** Start of SUPPLIED MATERIAL **
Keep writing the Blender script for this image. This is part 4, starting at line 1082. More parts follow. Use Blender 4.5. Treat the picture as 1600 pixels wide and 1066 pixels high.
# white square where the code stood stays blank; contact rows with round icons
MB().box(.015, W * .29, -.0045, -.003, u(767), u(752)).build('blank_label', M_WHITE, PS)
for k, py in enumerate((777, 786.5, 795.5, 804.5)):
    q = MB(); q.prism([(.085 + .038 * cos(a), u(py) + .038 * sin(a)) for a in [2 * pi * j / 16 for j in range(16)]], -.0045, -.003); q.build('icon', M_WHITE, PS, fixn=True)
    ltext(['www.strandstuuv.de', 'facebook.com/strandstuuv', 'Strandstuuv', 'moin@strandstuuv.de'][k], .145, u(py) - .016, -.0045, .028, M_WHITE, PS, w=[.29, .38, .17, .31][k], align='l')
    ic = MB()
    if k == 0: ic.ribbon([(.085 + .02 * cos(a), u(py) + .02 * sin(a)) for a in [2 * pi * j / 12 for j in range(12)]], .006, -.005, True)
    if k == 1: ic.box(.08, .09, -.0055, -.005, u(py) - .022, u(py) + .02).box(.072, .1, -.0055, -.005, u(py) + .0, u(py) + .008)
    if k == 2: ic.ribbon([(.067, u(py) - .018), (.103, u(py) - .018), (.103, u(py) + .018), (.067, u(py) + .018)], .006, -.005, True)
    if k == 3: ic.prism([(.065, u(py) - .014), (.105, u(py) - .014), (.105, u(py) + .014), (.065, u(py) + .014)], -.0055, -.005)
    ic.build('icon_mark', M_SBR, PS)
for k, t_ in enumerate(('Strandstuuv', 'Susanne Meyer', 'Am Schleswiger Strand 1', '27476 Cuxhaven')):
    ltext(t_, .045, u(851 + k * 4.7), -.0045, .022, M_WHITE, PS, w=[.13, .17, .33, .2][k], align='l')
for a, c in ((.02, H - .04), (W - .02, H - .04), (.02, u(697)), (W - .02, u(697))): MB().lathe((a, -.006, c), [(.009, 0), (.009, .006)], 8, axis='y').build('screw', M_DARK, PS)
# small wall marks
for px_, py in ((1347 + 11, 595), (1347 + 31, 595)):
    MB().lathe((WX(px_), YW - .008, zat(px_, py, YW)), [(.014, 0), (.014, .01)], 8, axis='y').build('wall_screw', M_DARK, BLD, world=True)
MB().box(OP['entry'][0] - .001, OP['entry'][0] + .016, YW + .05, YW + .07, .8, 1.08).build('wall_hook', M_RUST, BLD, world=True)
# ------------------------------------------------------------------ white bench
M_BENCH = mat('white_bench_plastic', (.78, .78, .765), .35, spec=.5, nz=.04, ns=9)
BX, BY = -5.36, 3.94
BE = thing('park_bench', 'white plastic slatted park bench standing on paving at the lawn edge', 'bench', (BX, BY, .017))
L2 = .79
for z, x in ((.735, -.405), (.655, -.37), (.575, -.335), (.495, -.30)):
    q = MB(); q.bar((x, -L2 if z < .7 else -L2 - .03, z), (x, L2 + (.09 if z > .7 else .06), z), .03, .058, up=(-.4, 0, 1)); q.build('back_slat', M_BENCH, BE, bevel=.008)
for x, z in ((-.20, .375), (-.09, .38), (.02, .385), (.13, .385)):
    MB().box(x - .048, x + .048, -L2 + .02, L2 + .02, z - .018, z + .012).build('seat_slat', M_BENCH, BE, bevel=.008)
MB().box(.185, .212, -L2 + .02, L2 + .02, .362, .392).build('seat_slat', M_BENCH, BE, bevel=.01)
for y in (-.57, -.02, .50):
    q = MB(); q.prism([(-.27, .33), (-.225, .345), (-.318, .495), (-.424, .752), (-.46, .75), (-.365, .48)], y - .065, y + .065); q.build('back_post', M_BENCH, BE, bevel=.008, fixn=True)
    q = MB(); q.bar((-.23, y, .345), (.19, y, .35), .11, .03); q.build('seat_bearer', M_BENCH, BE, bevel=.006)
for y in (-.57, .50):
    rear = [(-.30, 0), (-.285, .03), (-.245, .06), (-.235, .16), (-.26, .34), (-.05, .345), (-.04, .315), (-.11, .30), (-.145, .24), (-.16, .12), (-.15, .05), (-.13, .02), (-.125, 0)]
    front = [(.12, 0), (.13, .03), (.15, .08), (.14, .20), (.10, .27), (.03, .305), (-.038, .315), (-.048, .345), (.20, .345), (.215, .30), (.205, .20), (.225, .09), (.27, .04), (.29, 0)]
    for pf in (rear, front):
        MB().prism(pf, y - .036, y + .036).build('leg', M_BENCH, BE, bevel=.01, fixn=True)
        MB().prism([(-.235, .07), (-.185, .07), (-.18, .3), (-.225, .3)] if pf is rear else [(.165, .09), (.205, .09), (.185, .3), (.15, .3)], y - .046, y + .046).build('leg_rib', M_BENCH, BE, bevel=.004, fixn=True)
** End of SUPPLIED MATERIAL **
### DIRECTIONS FOR THIS TASK:
Write out the material exactly as given.

### THE REPLY:
Keep writing the Blender script for this image. This is part 4, starting at line 1082. More parts follow. Use Blender 4.5. Treat the picture as 1600 pixels wide and 1066 pixels high.
# white square where the code stood stays blank; contact rows with round icons
MB().box(.015, W * .29, -.0045, -.003, u(767), u(752)).build('blank_label', M_WHITE, PS)
for k, py in enumerate((777, 786.5, 795.5, 804.5)):
    q = MB(); q.prism([(.085 + .038 * cos(a), u(py) + .038 * sin(a)) for a in [2 * pi * j / 16 for j in range(16)]], -.0045, -.003); q.build('icon', M_WHITE, PS, fixn=True)
    ltext(['www.strandstuuv.de', 'facebook.com/strandstuuv', 'Strandstuuv', 'moin@strandstuuv.de'][k], .145, u(py) - .016, -.0045, .028, M_WHITE, PS, w=[.29, .38, .17, .31][k], align='l')
    ic = MB()
    if k == 0: ic.ribbon([(.085 + .02 * cos(a), u(py) + .02 * sin(a)) for a in [2 * pi * j / 12 for j in range(12)]], .006, -.005, True)
    if k == 1: ic.box(.08, .09, -.0055, -.005, u(py) - .022, u(py) + .02).box(.072, .1, -.0055, -.005, u(py) + .0, u(py) + .008)
    if k == 2: ic.ribbon([(.067, u(py) - .018), (.103, u(py) - .018), (.103, u(py) + .018), (.067, u(py) + .018)], .006, -.005, True)
    if k == 3: ic.prism([(.065, u(py) - .014), (.105, u(py) - .014), (.105, u(py) + .014), (.065, u(py) + .014)], -.0055, -.005)
    ic.build('icon_mark', M_SBR, PS)
for k, t_ in enumerate(('Strandstuuv', 'Susanne Meyer', 'Am Schleswiger Strand 1', '27476 Cuxhaven')):
    ltext(t_, .045, u(851 + k * 4.7), -.0045, .022, M_WHITE, PS, w=[.13, .17, .33, .2][k], align='l')
for a, c in ((.02, H - .04), (W - .02, H - .04), (.02, u(697)), (W - .02, u(697))): MB().lathe((a, -.006, c), [(.009, 0), (.009, .006)], 8, axis='y').build('screw', M_DARK, PS)
# small wall marks
for px_, py in ((1347 + 11, 595), (1347 + 31, 595)):
    MB().lathe((WX(px_), YW - .008, zat(px_, py, YW)), [(.014, 0), (.014, .01)], 8, axis='y').build('wall_screw', M_DARK, BLD, world=True)
MB().box(OP['entry'][0] - .001, OP['entry'][0] + .016, YW + .05, YW + .07, .8, 1.08).build('wall_hook', M_RUST, BLD, world=True)
# ------------------------------------------------------------------ white bench
M_BENCH = mat('white_bench_plastic', (.78, .78, .765), .35, spec=.5, nz=.04, ns=9)
BX, BY = -5.36, 3.94
BE = thing('park_bench', 'white plastic slatted park bench standing on paving at the lawn edge', 'bench', (BX, BY, .017))
L2 = .79
for z, x in ((.735, -.405), (.655, -.37), (.575, -.335), (.495, -.30)):
    q = MB(); q.bar((x, -L2 if z < .7 else -L2 - .03, z), (x, L2 + (.09 if z > .7 else .06), z), .03, .058, up=(-.4, 0, 1)); q.build('back_slat', M_BENCH, BE, bevel=.008)
for x, z in ((-.20, .375), (-.09, .38), (.02, .385), (.13, .385)):
    MB().box(x - .048, x + .048, -L2 + .02, L2 + .02, z - .018, z + .012).build('seat_slat', M_BENCH, BE, bevel=.008)
MB().box(.185, .212, -L2 + .02, L2 + .02, .362, .392).build('seat_slat', M_BENCH, BE, bevel=.01)
for y in (-.57, -.02, .50):
    q = MB(); q.prism([(-.27, .33), (-.225, .345), (-.318, .495), (-.424, .752), (-.46, .75), (-.365, .48)], y - .065, y + .065); q.build('back_post', M_BENCH, BE, bevel=.008, fixn=True)
    q = MB(); q.bar((-.23, y, .345), (.19, y, .35), .11, .03); q.build('seat_bearer', M_BENCH, BE, bevel=.006)
for y in (-.57, .50):
    rear = [(-.30, 0), (-.285, .03), (-.245, .06), (-.235, .16), (-.26, .34), (-.05, .345), (-.04, .315), (-.11, .30), (-.145, .24), (-.16, .12), (-.15, .05), (-.13, .02), (-.125, 0)]
    front = [(.12, 0), (.13, .03), (.15, .08), (.14, .20), (.10, .27), (.03, .305), (-.038, .315), (-.048, .345), (.20, .345), (.215, .30), (.205, .20), (.225, .09), (.27, .04), (.29, 0)]
    for pf in (rear, front):
        MB().prism(pf, y - .036, y + .036).build('leg', M_BENCH, BE, bevel=.01, fixn=True)
        MB().prism([(-.235, .07), (-.185, .07), (-.18, .3), (-.225, .3)] if pf is rear else [(.165, .09), (.205, .09), (.185, .3), (.15, .3)], y - .046, y + .046).build('leg_rib', M_BENCH, BE, bevel=.004, fixn=True)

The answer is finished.